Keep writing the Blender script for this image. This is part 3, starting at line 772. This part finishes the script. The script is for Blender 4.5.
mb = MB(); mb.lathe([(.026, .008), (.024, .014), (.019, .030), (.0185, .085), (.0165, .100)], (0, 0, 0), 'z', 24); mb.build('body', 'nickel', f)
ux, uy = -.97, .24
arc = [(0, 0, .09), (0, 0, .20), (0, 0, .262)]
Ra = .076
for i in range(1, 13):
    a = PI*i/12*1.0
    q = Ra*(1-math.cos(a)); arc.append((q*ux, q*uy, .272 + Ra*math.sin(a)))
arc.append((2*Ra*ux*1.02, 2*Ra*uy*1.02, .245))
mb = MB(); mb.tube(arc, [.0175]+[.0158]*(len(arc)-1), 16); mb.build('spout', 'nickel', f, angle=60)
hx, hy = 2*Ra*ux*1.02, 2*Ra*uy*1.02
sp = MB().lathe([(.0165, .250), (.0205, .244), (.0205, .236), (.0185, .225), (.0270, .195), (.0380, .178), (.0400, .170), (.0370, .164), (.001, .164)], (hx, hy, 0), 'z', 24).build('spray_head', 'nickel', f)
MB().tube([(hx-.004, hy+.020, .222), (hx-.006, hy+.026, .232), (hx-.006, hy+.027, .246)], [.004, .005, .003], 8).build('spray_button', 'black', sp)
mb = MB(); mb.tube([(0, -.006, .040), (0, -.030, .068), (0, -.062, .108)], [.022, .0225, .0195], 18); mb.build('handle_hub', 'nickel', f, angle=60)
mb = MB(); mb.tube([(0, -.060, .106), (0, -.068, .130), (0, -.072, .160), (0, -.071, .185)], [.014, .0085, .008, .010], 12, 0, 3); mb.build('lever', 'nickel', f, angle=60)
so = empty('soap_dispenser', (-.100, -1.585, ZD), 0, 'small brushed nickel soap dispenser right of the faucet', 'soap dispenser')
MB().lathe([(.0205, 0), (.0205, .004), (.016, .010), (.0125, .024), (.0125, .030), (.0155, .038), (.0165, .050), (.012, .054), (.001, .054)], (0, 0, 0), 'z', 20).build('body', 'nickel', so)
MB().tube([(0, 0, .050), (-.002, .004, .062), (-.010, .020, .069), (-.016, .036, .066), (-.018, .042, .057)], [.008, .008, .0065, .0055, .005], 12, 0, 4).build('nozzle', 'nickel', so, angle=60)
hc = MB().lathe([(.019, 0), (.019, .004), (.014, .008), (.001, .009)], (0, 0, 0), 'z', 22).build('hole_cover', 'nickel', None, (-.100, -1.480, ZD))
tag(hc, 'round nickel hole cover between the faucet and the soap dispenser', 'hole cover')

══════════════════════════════

Direction:
Write out the material from the first line to the last, exactly.

Response to this task:
Keep writing the Blender script for this image. This is part 3, starting at line 772. This part finishes the script. The script is for Blender 4.5.
mb = MB(); mb.lathe([(.026, .008), (.024, .014), (.019, .030), (.0185, .085), (.0165, .100)], (0, 0, 0), 'z', 24); mb.build('body', 'nickel', f)
ux, uy = -.97, .24
arc = [(0, 0, .09), (0, 0, .20), (0, 0, .262)]
Ra = .076
for i in range(1, 13):
    a = PI*i/12*1.0
    q = Ra*(1-math.cos(a)); arc.append((q*ux, q*uy, .272 + Ra*math.sin(a)))
arc.append((2*Ra*ux*1.02, 2*Ra*uy*1.02, .245))
mb = MB(); mb.tube(arc, [.0175]+[.0158]*(len(arc)-1), 16); mb.build('spout', 'nickel', f, angle=60)
hx, hy = 2*Ra*ux*1.02, 2*Ra*uy*1.02
sp = MB().lathe([(.0165, .250), (.0205, .244), (.0205, .236), (.0185, .225), (.0270, .195), (.0380, .178), (.0400, .170), (.0370, .164), (.001, .164)], (hx, hy, 0), 'z', 24).build('spray_head', 'nickel', f)
MB().tube([(hx-.004, hy+.020, .222), (hx-.006, hy+.026, .232), (hx-.006, hy+.027, .246)], [.004, .005, .003], 8).build('spray_button', 'black', sp)
mb = MB(); mb.tube([(0, -.006, .040), (0, -.030, .068), (0, -.062, .108)], [.022, .0225, .0195], 18); mb.build('handle_hub', 'nickel', f, angle=60)
mb = MB(); mb.tube([(0, -.060, .106), (0, -.068, .130), (0, -.072, .160), (0, -.071, .185)], [.014, .0085, .008, .010], 12, 0, 3); mb.build('lever', 'nickel', f, angle=60)
so = empty('soap_dispenser', (-.100, -1.585, ZD), 0, 'small brushed nickel soap dispenser right of the faucet', 'soap dispenser')
MB().lathe([(.0205, 0), (.0205, .004), (.016, .010), (.0125, .024), (.0125, .030), (.0155, .038), (.0165, .050), (.012, .054), (.001, .054)], (0, 0, 0), 'z', 20).build('body', 'nickel', so)
MB().tube([(0, 0, .050), (-.002, .004, .062), (-.010, .020, .069), (-.016, .036, .066), (-.018, .042, .057)], [.008, .008, .0065, .0055, .005], 12, 0, 4).build('nozzle', 'nickel', so, angle=60)
hc = MB().lathe([(.019, 0), (.019, .004), (.014, .008), (.001, .009)], (0, 0, 0), 'z', 22).build('hole_cover', 'nickel', None, (-.100, -1.480, ZD))
tag(hc, 'round nickel hole cover between the faucet and the soap dispenser', 'hole cover')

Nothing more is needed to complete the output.